Carrie Mae Weems, The Legion of Honor, 2006–present. Pigment print, 73 1/2 x 61 1/2 in. (186.69 x 156.21 cm) (framed). Fine Arts Museums of San Francisco, museum purchase, Achenbach Foundation for Graphic Arts Endowment, 2025.26. © Carrie Mae Weems. Courtesy of the artist and Gladstone, New York, Fraenkel Gallery, San Francisco, and Galerie Barbara Thumm, Berlin
The photograph is not a self-portrait. She places her own body within the image, but we can only see her back, as she is facing away from us. Her body’s anonymity functions as a proxy for the Black (and female) artists who have historically been excluded from the museum space. At the same time, her face is pointed toward Rodin’s The Thinker (1904) and the facade of the museum, as if she is in dialectical conversation with them and what they represent. Her sense of exclusion is reinforced by the presence of Rodin’s sculpture, which seems to act as a gatekeeper to the building.
Carrie Mae Weems, The Legion of Honor (2), 2006–present. Pigment print, 73 1/2 x 61 1/2 in. (186.69 x 156.21 cm) (framed). © Carrie Mae Weems. Courtesy of Fraenkel Gallery, San Francisco
Weems has deliberately chosen to capture the classical colonnade of the museum, representative of the European traditions that inform and characterize our museum’s past and present.
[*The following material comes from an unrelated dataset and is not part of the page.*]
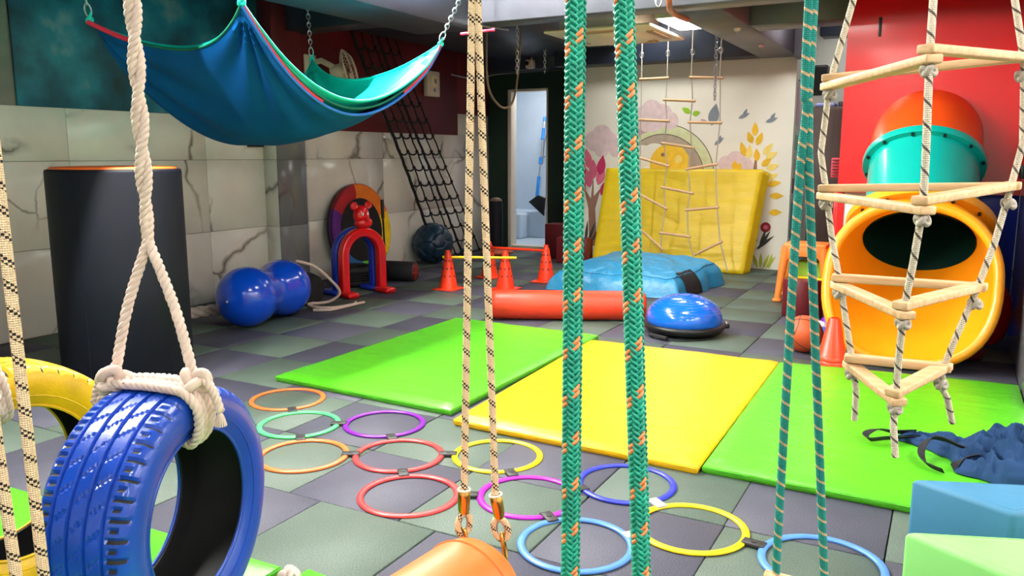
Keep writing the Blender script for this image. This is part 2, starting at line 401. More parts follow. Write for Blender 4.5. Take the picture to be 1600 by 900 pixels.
def braid(A, B, R, pitch, NS=8, orange=(0, 1), per=64, sides=6, mb=None):
    """plaited rope between two points: real strands that go over and under; returns MB with materials 0 dark, 1 orange, 2 pale"""
    mb = mb or MB(); A = Vector(A); B = Vector(B); Ln = (B-A).length; d = (B-A).normalized(); x = d.orthogonal().normalized(); y = d.cross(x)
    n = int(Ln/pitch*per)+1; t = np.arange(n+1)*(Ln/n)/pitch
    X = np.array(x); Y = np.array(y); Dv = np.array(d); A0 = np.array(A)
    for sgn in (1, -1):
        for i in range(NS):
            th = 2*PI*i/NS+sgn*2*PI*t
            rr = R*0.82+sgn*R*0.12*np.cos(PI*NS*t+sgn*PI*i-sgn*PI/4)
            er = np.cos(th)[:, None]*X+np.sin(th)[:, None]*Y; et = -np.sin(th)[:, None]*X+np.cos(th)[:, None]*Y
            c = A0+(t*pitch)[:, None]*Dv+rr[:, None]*er
            hw = R*0.36; hh = R*0.20
            # flattened strand cross-section
            tang = (Dv[None, :]*pitch+sgn*2*PI*R*et); tang /= np.linalg.norm(tang, axis=1)[:, None]
            side = np.cross(tang, er)
            ring = [c+side*(hw*0.62*math.cos(2*PI*j/sides+PI/2))+er*(hh*math.sin(2*PI*j/sides+PI/2)) for j in range(sides)]
            V = np.stack(ring, 1).reshape(-1, 3)
            idx = np.arange(n)[:, None]*sides; F = []
            for j in range(sides):
                j2 = (j+1) % sides
                F.append(np.concatenate([idx+j, idx+j2, idx+sides+j2, idx+sides+j], 1))
            mi = 1 if (sgn == 1 and i in orange) else 0
            o = len(mb.v); F = (np.concatenate(F)+o).tolist()
            mb.v += V.tolist(); mb.f += F; mb.mi += [mi]*len(F); mb.sm += [True]*len(F); mb.uv += [None]*len(F)
    return mb
def chain(mb, A, B, ln=0.032, r=0.0035, wd=0.011, mi=0):
    A = Vector(A); B = Vector(B); d = (B-A).normalized(); n = max(2, int((B-A).length/(ln*0.74))); x = d.orthogonal().normalized(); y = d.cross(x)
    for i in range(n):
        c = A+(B-A)*((i+0.5)/n); a = x if i % 2 else y; pts = []
        for k in range(12):
            th = 2*PI*k/12; pts.append(c+a*(wd*math.cos(th))+d*((ln/2)*math.sin(th)))
        mb.tube(pts, r, 5, mi, closed=True)
def knot(mb, c, R, rope, mi=0, seed=0, M4=None):
    """overhand-knot-like lump of rope turns"""
    pts = []
    for k in range(40):
        t = 2*PI*k/40; pts.append((c[0]+R*(math.sin(t)+2*math.sin(2*t))/3, c[1]+R*(math.cos(t)-2*math.cos(2*t))/3, c[2]-R*math.sin(3*t)/1.6))
    mb.tube(pts, rope, 6, mi, closed=True, M4=M4)

# ================================================================== SETTING
floor = struct('floor', MB().box(-5.7, 2.7, -2.6, 11.2, -0.06, -0.016), 'sub', at=(-1.5, 4, 0))
tile_me = {}
def tile_mesh(k):
    mb = MB().box(-0.248, 0.248, -0.248, 0.248, -0.014, 0.0, 0.003, seg=1)
    o = build('rubber_tile', mb, 'tile_g' if k == 0 else 'tile_p', floor, world=False); return o
protos = [tile_mesh(0), tile_mesh(1)]; used = [False, False]
fw = (-math.sin(math.radians(28.4)), math.cos(math.radians(28.4))); rt = (math.cos(math.radians(28.4)), math.sin(math.radians(28.4)))
ntile = 0
for j in range(-1, 17):
    for i in range(-12, 5):
        cx = -0.0975+0.5*i+0.25+(0.156 if j < 1 else 0.0); cy = 1.625+0.5*j+0.25-0.0
        if not (-5.75 < cx < 2.6 and cy < 9.75): continue
        d = cx*fw[0]+cy*fw[1]; l = cx*rt[0]+cy*rt[1]
        if d < 0.9 or abs(l) > 0.66*d+0.75: continue
        if cy < 4.5 and cx > 1.5: continue
        if cy > 4.6 and cx > 0.7: continue
        k = (i+j) % 2
        if random.random() < 0.06 and cy > 5: k = 1-k
        if used[k]: o = protos[k].copy(); COL.objects.link(o); o.parent = floor
        else: o = protos[k]; used[k] = True
        o.location = (cx+1.5+random.uniform(-.002, .002), cy-4+random.uniform(-.002, .002), random.uniform(-.0012, .0012)); o.rotation_euler = (0, 0, random.choice((0, PI/2, PI))); ntile += 1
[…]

Weems is walking toward the museum, but she has not yet reached its entrance. She exists in a liminal space, still waiting to emerge from the threshold and truly gain admission. With this new acquisition, the museum is bringing Weems inside — though her work and the work of other Black women artists remains underrepresented. As we celebrate the 100th anniversary of the Legion of Honor, this work contributes to a broader reflection on the museum’s past, its role in the present, and the future we want to create.